The Sizzle

Issue 317 - Wednesday, 24th January 2017


The Prime Minister wants to teach his fellow politicians how to cover their arse online
The Prime Minister has asked the Signals Directorate to put on a cyber security conference for all Australian political parties next month. The PM wants to teach proper OPSEC to the dummies in charge of our political parties (encrypt yo shit, talk on encrypted services only and don't go to China, I assume). It looks like the government has been spooked by what the US experienced during its election, with all the Russian hackers and stuff. Replace Russia with China and you've got the worst nightmare of any Aussie politician.

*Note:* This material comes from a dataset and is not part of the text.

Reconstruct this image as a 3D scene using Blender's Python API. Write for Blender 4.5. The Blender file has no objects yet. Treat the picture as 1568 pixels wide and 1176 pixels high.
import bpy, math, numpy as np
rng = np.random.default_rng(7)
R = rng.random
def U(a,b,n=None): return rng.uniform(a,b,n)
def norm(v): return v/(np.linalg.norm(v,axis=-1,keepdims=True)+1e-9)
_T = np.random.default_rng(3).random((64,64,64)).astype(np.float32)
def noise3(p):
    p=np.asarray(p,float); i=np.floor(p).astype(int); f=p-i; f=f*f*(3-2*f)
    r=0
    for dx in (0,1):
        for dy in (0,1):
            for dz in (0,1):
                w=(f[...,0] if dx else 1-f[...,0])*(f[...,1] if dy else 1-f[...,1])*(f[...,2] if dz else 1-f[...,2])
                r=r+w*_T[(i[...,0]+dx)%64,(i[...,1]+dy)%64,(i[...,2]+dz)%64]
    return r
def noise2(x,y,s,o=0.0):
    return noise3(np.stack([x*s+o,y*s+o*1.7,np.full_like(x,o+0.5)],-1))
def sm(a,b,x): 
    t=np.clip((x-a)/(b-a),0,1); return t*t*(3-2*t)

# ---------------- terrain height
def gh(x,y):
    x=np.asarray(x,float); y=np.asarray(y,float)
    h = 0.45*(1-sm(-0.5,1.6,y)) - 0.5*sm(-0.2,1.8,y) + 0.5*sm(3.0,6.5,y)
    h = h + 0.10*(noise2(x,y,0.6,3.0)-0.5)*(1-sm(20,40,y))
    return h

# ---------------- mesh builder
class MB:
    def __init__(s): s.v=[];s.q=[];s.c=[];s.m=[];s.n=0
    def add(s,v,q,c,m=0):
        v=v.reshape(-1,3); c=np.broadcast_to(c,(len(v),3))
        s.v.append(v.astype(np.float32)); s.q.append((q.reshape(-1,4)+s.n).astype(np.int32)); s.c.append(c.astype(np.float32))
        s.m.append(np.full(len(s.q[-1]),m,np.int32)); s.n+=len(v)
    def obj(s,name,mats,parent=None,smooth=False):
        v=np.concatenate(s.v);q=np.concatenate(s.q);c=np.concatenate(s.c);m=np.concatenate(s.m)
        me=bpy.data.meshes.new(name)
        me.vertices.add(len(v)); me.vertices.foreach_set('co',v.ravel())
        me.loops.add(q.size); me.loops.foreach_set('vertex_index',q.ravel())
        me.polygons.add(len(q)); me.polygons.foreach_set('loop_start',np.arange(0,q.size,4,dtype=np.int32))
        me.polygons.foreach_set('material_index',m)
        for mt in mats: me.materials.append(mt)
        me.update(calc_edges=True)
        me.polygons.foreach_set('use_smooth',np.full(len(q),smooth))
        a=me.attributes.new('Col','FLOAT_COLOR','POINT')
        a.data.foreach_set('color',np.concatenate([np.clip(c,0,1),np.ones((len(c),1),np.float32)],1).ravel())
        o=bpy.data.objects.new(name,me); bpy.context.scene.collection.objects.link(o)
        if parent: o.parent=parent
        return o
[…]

Xiaomi's international boss quits because the job was ruining his life
Xiaomi's boss of non-Chinese stuff, Hugo Barra, has quit. After a few years living in China, he wants to return to Silicon Valley. He said the pressure and the hours the job entails put him under too much stress and was damaging his health. Good on him for having the courage to say that. There's no job important enough to ruin your health and your family life. I wonder what he'll do next in the USA?

Samsung's on the up and up, forget about those exploding phones
Samsung has announced that it'll keep using the Galaxy Note branding, even though it's synonymous with exploding phones. Samsung reckons there's plenty of loyal customers who enjoy the Note branding. Samsung also said they won't have a new Galaxy 8 for Mobile World Congress in a few weeks. I imagine the investigation into the Note 7 issues slowed down the release cycle for all their phones. Also, Samsung Electronics had a very profitable quarter, beating estimates thanks to selling loads of memory chips and solid smartphone sales. The Note 7 stuff was just a blip overall.

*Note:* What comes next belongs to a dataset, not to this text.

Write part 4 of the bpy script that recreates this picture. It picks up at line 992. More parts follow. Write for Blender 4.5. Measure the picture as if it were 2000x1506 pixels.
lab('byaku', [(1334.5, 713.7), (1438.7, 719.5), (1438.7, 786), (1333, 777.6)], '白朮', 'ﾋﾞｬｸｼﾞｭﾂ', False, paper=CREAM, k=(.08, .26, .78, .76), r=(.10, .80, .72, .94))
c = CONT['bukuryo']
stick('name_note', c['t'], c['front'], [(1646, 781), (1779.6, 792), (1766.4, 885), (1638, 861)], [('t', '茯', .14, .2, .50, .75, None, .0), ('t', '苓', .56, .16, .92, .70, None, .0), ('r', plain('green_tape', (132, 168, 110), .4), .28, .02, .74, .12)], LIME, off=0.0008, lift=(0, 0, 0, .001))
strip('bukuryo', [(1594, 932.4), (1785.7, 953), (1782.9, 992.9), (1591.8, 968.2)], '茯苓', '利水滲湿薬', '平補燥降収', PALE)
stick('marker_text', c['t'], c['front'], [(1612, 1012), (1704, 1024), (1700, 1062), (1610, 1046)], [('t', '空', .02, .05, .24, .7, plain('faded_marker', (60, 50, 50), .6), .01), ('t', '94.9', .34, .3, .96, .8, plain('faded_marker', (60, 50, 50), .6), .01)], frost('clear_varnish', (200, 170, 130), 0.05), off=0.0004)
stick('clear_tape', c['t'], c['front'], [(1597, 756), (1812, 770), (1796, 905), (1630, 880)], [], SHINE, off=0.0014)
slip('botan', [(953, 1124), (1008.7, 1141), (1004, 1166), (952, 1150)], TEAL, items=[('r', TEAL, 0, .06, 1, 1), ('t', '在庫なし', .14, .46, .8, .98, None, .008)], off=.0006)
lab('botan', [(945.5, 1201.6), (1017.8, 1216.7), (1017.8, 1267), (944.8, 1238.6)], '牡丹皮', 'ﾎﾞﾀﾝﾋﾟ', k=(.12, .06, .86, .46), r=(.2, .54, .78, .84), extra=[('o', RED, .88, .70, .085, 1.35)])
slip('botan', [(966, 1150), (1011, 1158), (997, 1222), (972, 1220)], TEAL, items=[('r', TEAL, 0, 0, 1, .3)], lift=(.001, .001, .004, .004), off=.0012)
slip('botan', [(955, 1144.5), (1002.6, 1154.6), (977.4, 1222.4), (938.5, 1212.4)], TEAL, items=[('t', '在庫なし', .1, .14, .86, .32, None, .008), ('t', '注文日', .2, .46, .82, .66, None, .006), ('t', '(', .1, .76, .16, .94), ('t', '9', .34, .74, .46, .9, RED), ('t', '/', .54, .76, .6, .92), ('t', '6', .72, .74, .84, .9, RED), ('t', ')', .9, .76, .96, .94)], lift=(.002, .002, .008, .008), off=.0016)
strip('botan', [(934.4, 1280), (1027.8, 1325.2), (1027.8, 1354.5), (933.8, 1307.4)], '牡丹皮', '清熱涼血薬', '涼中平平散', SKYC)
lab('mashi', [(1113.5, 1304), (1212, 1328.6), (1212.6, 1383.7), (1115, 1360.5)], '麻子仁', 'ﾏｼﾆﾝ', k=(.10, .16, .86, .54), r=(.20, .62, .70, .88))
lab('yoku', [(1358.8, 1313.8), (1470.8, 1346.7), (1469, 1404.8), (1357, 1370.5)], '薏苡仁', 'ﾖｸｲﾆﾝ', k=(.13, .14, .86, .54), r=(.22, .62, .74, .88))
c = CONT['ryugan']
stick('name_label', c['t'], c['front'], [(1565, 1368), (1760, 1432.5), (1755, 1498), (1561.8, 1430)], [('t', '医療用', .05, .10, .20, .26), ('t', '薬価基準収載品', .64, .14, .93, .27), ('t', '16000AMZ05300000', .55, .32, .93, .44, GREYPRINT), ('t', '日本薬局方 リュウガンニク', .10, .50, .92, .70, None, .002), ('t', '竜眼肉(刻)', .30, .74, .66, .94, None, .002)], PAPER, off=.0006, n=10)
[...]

China cracking down harder on VPNs
China has made using a VPN illegal, or more illegal than it already was - I don't know what the law was before, but they're sure as shit not cool now. If you want to use a VPN, legitimately, say for a Chinese company wanting to communicate with its offices around the world, you need the permission of the Chinese government before setting it up. Basically, the government there is no longer turning a blind eye to some people using VPNs to get outside the great firewall. You thought Netflix banning VPN use was bad? This is next level VPN whackamole stuff.

The Seamless Traveller project is coming to an Aussie airport near you
Australia's "Seamless Traveller" project is getting a bit of hype. The Department of Immigration and Border Protection (DIBP) will be using facial recognition to scan people as they get off the plane and progress through the terminal and automatically process their visa status. Ideally, they want Australians returning to Australia to be able to simply walk off their international flight and go get their bags - same as a domestic flight. Sounds cool? The downside is that the government will needs loads of biometric info on you. Iris scans, finger prints and 3D face modeling sort of stuff. A pilot of the tech will begin in Canberra around the middle of the 2017. Check out the tender put out by DIBP for a bit more detail.


Some Ozbargain finds
Seen those fancy Ring wi-fi doorbells advertised around the place? They've taken $50 off for Australia Day (weird, but whatever) making one of these things $249+post. There's a new entry level Surface Pro 4 that starts at $899. JB . Aldi are selling 1 year of unlimited phone calls, SMS and 42GB of data (42GB to use over 12 months) for $249.

Escaping from China's firewall is kinda difficult
I brought up the Great Firewall of China earlier and I find the damn thing fascinating. Here's a country of over 1b people, effectively locked out from the rest of the world due to a bunch of firewall rules in routers. It's such a weird thing for us in the west to comprehend, particularly for nerds, that our internet access is blocked by the government - a seemingly competent one that actually blocks stuff. Not pissweak DNS removals, btu full on deep packet inspection. This post from a year ago explains how relatively good it is at keeping most people inside the Chinese sandbox. A lot of stuff stuff will no longer work with the new VPN crackdowns too. I honestly have no idea how you'd go about getting a solid connection outside China if you were visiting or trying to do business there.

Uber drivers setting up camps outside rich US cities
I don't know how related to tech this is, rather than it being a purely social issue, but I guess Uber is involved and they're a tech company, so maybe it is tech related? These poor fuckers in the USA are sleeping in their cars amongst other Uber drivers, so they can drive in the rich cities all day and not have to commute back to their poor towns. Literally they're on the road for all their waking hours during the week, sleeping in car parks, using 7-11 dunnies, showering at gyms, all to earn what would be below minimum wage in most industrialised countries. Some of them even seem to like it. Expect more stuff like this as automation (implemented and encouraged by nerds like us, remember) sucks up more unskilled labour.